• [TASK MATERIAL]:
▬▬▬▬▬▬▬▬▬▬

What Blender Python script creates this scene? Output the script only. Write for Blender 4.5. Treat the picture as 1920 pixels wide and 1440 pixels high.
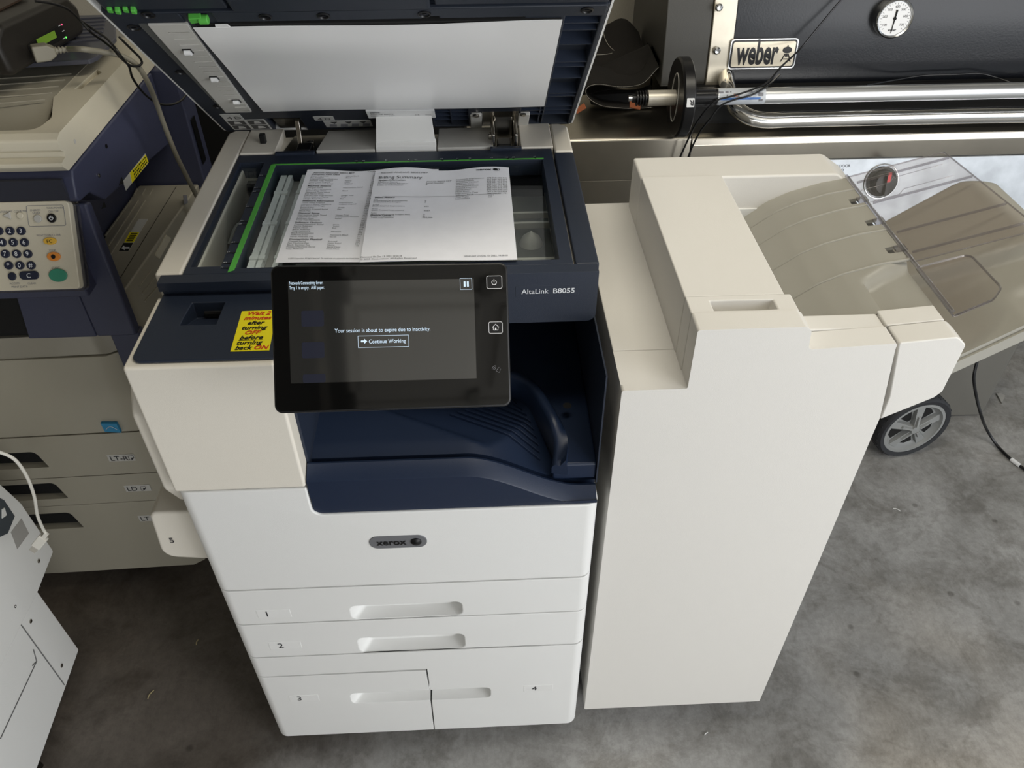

▬▬▬▬▬▬▬▬▬▬

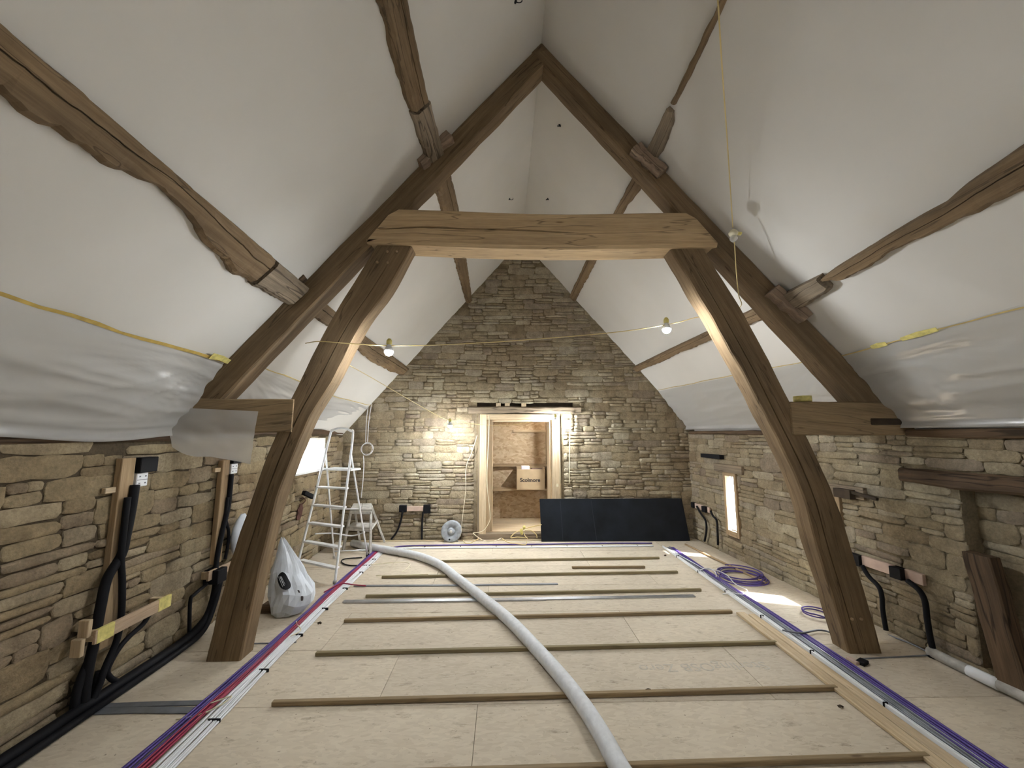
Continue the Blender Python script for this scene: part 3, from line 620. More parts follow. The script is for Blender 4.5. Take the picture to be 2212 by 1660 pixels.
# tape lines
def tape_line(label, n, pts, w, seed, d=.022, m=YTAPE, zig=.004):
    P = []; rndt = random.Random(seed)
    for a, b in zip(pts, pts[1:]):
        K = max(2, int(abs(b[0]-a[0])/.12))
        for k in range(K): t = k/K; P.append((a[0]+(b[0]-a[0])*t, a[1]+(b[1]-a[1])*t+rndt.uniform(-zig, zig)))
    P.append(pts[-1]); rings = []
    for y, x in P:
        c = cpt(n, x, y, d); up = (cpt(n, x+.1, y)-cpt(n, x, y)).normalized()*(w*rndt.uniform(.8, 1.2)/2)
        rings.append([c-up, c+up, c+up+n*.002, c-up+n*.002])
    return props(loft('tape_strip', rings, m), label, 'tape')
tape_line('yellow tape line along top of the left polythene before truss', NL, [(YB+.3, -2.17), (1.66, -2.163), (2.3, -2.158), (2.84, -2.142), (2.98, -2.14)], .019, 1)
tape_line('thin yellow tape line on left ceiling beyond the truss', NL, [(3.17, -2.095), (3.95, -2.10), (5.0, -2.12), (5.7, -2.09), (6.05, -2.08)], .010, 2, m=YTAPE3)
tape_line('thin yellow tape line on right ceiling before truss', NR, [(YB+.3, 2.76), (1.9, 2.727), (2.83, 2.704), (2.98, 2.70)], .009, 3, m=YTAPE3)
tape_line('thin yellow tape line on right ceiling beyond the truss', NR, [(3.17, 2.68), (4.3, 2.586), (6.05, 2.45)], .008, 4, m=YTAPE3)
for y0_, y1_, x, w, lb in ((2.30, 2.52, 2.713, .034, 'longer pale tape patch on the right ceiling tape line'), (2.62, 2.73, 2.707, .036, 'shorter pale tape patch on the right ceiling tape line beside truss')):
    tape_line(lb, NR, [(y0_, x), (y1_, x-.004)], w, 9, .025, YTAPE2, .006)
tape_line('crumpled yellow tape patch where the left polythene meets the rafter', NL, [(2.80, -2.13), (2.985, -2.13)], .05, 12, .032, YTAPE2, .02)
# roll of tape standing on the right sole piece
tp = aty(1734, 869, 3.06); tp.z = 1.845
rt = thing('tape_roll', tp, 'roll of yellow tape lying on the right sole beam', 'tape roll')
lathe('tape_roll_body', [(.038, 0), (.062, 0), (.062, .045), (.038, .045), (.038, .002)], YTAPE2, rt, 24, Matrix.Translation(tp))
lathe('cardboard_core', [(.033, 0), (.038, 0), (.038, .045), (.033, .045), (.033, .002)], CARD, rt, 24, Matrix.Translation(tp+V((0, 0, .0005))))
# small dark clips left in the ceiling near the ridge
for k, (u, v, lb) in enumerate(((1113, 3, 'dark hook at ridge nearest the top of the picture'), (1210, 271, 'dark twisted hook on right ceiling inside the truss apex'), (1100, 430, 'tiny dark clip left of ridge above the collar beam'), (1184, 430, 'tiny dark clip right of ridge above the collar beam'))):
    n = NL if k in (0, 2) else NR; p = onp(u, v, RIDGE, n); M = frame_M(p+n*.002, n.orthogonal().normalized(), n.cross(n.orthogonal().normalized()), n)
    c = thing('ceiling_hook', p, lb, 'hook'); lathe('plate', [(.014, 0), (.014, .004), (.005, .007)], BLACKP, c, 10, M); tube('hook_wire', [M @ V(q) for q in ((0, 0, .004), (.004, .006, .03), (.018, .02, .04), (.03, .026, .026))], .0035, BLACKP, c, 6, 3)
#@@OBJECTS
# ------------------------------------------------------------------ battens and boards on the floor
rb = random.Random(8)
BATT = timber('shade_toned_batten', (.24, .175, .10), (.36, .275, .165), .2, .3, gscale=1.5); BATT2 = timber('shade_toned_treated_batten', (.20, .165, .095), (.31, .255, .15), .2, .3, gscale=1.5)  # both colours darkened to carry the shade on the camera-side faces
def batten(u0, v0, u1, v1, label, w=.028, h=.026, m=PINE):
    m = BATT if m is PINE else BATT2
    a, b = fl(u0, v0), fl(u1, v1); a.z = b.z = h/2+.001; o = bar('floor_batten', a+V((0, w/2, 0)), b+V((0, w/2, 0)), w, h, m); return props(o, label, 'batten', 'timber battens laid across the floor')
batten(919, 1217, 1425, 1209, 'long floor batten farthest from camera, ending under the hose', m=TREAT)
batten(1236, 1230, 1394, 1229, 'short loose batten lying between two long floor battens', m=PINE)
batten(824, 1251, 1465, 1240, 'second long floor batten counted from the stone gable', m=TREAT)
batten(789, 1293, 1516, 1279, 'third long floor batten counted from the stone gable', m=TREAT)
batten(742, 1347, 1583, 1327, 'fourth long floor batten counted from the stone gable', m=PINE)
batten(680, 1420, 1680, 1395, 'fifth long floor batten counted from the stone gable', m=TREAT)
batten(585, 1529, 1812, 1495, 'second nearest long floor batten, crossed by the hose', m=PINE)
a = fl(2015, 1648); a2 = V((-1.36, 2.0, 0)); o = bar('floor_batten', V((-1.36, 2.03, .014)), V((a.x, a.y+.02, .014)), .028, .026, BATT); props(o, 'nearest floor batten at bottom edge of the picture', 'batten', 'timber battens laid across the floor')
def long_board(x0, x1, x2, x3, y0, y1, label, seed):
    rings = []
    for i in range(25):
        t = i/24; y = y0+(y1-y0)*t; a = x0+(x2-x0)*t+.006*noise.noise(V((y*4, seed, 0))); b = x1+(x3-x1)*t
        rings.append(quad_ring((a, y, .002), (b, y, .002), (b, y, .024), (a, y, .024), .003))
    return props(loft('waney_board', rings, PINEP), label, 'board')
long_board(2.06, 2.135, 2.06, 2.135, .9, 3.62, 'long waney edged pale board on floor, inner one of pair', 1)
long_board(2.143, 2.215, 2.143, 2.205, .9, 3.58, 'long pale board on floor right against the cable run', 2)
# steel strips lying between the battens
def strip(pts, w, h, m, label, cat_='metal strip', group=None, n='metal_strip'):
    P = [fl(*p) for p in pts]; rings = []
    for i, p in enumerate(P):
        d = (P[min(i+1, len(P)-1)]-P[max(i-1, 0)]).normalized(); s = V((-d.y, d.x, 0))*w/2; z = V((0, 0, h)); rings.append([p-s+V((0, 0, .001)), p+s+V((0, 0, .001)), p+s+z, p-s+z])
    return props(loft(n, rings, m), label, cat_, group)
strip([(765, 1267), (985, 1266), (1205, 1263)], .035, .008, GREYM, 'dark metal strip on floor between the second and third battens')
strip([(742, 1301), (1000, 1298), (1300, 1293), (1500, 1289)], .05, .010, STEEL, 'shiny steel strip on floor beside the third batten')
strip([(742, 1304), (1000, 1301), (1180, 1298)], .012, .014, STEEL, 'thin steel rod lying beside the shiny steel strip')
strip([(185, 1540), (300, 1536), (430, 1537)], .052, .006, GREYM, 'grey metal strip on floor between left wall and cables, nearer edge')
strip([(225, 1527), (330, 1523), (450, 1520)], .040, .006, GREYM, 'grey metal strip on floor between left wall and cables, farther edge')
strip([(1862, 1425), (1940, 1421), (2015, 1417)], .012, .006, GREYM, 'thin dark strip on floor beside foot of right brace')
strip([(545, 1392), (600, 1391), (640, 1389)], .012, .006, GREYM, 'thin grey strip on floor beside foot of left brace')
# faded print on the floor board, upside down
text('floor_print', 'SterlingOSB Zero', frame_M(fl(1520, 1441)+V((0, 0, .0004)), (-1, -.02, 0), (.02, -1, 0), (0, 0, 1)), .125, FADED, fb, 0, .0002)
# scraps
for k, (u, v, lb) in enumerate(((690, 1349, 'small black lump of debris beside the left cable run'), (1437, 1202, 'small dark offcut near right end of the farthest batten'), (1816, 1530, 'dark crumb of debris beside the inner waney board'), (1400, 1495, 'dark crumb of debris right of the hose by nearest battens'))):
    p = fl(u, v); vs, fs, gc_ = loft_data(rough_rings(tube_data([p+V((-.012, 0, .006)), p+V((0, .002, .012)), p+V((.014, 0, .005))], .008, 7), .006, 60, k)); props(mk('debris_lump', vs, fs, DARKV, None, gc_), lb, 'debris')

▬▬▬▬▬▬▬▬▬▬

• [DESCRIPTION OF THE TASK]: Check each line above for the string "pixels" and show the ones that have it.

• [OUTPUT OF THE EXERCISE]:
What Blender Python script creates this scene? Output the script only. Write for Blender 4.5. Treat the picture as 1920 pixels wide and 1440 pixels high.
Continue the Blender Python script for this scene: part 3, from line 620. More parts follow. The script is for Blender 4.5. Take the picture to be 2212 by 1660 pixels.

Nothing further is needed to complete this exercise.